10 January, 2009

The intellectuals

To the ordinary man in the street who, alas!
Is a keen observer of life
The word ‘intellectual’ invariably means
A man who’s untrue to his wife


Thus Hilaire Belloc (from memory). The British have always been anti-intellectual, whereas in France you cannot become a serious public figure unless you have written a turgid self-indulgent book on philosophy and I remember once having to explain to a confused Swiss what ‘too clever by half’ meant.

Prospect Magazine has for a second year running held a poll for who was the ‘public’ intellectual of 2008. The three shortlisted are General David Petraeus for his Iraq plan, Thaler and Sunstein for ‘Nudge’ (the theory that it is better to point the way to correct behaviour and let the citizen make the choice, rather than to penalise bad behaviour) and Nouriel Roubini, the economics professor who forecast the crunch a year before.

There is only one thing these people have in common, pretty obvious, you might think, and that is that they were right and not stupidly wrong. You can have a maths professor who can’t buy a bus ticket but not one who confuses algorithms with logarithms. The professor who thought the boom would go on forever might well have been well read and clever but he is not going to win a prize for the public intellectual of 2008.
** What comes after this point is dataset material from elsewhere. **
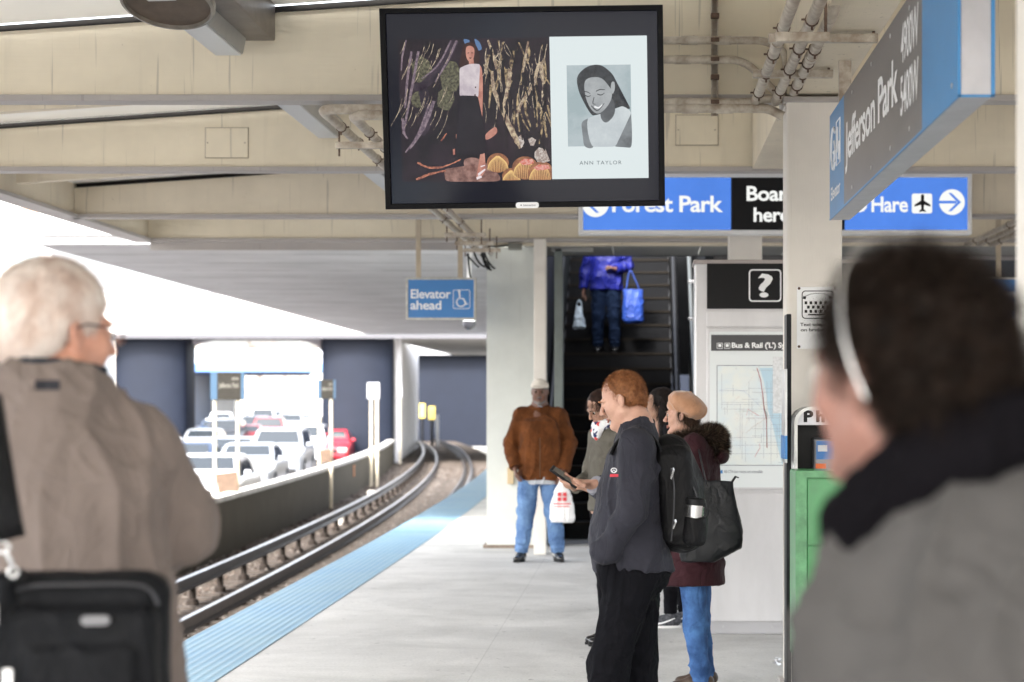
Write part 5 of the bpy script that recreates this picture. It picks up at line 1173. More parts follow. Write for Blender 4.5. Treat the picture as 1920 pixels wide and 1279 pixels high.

The reason I mention this rather basic point is that last year one of the 100 on the long list was Gordon Brown. This is a man who put it out that he was the progenitor of some new economic paradigm but who in fact did nothing more than embrace 1950s statism: ‘the man in Whitehall really does know best’, with the interesting twist that he would permit enough low regulation capitalism to pay for it. His policy, such as it is, consists of a confused mishmash of half understood theory, unconsidered morality and self-aggrandisement and it was glaringly, ear-trumpetingly obvious that it was wrong. I began to think that Prospect, whose editor David Goodhart is himself something of an intellectual, had taken leave of its senses to try replacing the New Statesman as the rag de choix among the Fabian diaspora, and I confess I still don’t really trust it.

Anyway Brown wasn’t on it this year. Petraeus won, even though Prospect opposed the Gulf War. Good stuff.